> **GIVEN INSTRUCTION**: Working from the data below, reproduce exactly the lines starting at the one that holds "Write a Blender" and ending at the one that holds "from mathutils import Matrix, Vector". Pictures are excluded.

> **DATASET RECORDS**:

******

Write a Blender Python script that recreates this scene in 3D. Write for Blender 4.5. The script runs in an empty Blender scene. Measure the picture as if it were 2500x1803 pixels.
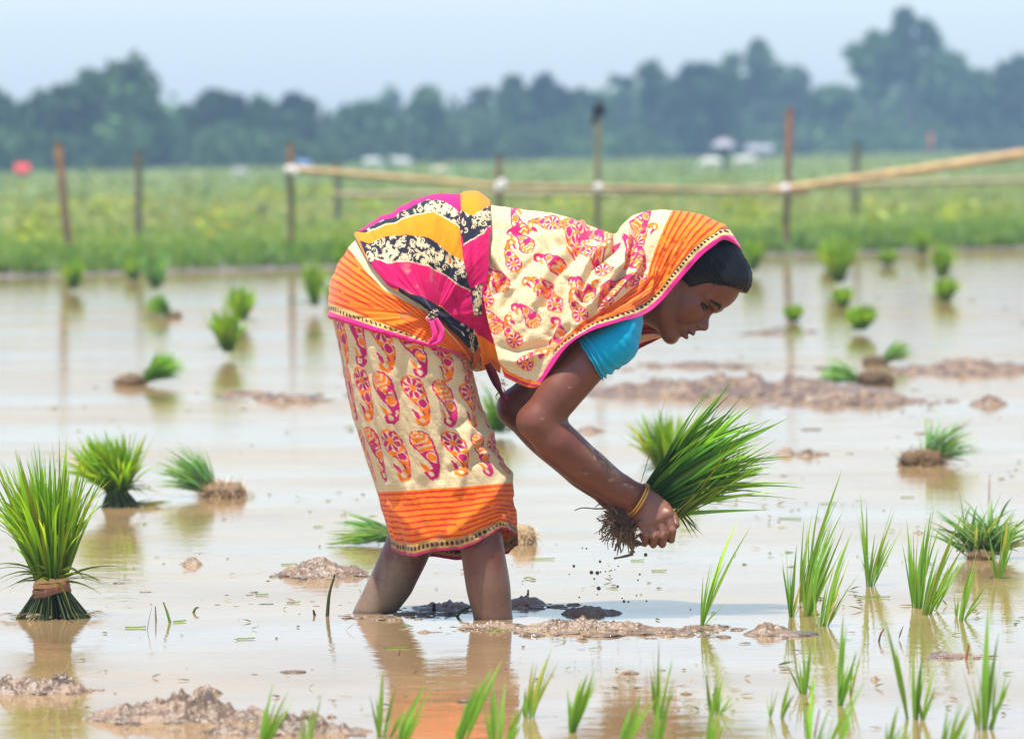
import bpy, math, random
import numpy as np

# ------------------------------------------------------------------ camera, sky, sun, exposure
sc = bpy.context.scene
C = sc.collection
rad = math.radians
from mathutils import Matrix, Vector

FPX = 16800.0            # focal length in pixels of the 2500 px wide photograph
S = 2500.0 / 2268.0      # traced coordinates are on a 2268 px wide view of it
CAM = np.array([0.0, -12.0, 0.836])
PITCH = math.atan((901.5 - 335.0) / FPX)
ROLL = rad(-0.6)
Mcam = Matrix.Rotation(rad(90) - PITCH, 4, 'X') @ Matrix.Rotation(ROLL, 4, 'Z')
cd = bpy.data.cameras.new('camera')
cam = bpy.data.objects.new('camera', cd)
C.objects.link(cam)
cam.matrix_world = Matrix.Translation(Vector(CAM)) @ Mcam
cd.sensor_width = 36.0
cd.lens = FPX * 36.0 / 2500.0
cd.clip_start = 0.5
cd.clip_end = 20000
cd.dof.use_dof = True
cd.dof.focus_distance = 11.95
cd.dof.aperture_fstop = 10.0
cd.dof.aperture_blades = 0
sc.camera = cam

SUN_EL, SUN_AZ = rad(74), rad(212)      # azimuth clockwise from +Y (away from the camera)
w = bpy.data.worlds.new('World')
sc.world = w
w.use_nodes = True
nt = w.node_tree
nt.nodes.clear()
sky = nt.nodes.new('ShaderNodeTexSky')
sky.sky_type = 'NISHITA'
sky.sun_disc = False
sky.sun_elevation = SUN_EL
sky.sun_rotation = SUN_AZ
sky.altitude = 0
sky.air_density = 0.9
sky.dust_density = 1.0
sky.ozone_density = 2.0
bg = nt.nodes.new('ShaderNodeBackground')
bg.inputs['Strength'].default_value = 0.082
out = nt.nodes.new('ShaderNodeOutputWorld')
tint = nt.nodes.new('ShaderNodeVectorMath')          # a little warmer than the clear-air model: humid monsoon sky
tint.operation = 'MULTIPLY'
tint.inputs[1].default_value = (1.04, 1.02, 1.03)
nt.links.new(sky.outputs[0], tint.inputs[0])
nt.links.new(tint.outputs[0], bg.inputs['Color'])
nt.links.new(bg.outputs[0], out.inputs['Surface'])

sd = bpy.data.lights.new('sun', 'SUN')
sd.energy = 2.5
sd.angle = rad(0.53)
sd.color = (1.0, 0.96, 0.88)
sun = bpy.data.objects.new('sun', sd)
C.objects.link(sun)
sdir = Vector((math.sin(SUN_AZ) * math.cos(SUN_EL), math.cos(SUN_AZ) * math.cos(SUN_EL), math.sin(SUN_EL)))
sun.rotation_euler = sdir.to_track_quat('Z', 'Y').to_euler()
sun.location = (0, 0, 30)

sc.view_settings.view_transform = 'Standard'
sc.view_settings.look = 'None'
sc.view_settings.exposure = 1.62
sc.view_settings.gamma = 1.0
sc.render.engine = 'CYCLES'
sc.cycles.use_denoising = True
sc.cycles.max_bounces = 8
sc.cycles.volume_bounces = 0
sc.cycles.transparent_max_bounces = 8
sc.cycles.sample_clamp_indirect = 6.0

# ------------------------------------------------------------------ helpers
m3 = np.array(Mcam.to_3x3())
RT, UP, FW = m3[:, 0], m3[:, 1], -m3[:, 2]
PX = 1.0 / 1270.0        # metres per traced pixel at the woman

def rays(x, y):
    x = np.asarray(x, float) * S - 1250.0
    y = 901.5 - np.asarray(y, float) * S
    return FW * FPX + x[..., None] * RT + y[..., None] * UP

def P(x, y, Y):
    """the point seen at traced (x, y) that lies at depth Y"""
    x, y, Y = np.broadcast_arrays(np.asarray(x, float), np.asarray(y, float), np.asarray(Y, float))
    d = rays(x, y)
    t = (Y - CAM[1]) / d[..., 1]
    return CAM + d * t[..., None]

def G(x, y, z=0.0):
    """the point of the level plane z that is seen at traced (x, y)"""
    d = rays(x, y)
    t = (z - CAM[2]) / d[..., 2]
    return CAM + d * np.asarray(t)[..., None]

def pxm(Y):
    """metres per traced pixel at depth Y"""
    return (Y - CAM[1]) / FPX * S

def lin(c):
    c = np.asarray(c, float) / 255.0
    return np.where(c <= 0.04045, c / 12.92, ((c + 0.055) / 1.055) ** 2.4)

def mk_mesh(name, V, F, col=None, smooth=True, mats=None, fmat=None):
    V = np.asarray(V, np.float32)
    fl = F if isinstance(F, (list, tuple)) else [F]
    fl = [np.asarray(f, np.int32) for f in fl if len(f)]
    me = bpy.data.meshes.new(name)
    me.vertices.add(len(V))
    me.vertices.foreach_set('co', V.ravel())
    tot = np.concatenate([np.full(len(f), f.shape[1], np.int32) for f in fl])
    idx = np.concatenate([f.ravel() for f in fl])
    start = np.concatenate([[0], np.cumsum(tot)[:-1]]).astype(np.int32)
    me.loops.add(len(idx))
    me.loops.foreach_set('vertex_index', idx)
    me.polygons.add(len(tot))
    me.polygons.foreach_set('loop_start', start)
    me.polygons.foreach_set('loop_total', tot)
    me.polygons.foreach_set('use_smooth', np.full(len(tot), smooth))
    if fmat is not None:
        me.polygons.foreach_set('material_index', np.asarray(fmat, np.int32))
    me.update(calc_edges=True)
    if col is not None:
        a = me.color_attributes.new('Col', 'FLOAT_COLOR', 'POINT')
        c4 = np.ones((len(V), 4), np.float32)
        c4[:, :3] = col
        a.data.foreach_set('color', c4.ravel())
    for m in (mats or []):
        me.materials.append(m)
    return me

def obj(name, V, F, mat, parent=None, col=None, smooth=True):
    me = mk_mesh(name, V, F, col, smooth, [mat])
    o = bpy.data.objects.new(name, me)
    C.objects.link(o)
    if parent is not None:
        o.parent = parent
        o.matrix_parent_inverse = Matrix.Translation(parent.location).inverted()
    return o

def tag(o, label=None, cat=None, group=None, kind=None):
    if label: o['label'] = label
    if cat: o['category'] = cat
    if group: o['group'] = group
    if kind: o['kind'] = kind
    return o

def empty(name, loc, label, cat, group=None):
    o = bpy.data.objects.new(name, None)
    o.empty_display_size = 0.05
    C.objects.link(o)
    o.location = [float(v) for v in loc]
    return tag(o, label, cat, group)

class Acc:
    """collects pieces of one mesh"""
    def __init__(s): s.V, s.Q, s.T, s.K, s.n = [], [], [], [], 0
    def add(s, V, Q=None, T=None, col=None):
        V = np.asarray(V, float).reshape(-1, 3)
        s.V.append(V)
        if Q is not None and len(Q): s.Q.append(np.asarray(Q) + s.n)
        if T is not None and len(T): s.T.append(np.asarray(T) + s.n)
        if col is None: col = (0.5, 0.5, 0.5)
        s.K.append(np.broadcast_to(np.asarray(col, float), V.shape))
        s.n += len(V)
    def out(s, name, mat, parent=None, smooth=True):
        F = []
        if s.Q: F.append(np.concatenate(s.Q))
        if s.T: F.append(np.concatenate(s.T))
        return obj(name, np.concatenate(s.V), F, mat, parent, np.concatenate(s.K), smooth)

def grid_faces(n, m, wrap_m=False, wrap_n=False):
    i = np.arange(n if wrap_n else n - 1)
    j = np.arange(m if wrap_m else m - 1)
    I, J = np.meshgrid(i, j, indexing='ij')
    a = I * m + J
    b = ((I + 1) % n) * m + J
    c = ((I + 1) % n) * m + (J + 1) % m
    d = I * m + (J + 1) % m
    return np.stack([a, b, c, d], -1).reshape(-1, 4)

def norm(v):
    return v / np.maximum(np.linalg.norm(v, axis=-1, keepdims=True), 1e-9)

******

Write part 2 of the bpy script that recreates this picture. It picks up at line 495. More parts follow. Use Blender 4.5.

******

> **SOLUTION TO THIS EXERCISE**:
Write a Blender Python script that recreates this scene in 3D. Write for Blender 4.5. The script runs in an empty Blender scene. Measure the picture as if it were 2500x1803 pixels.
import bpy, math, random
import numpy as np

# ------------------------------------------------------------------ camera, sky, sun, exposure
sc = bpy.context.scene
C = sc.collection
rad = math.radians
from mathutils import Matrix, Vector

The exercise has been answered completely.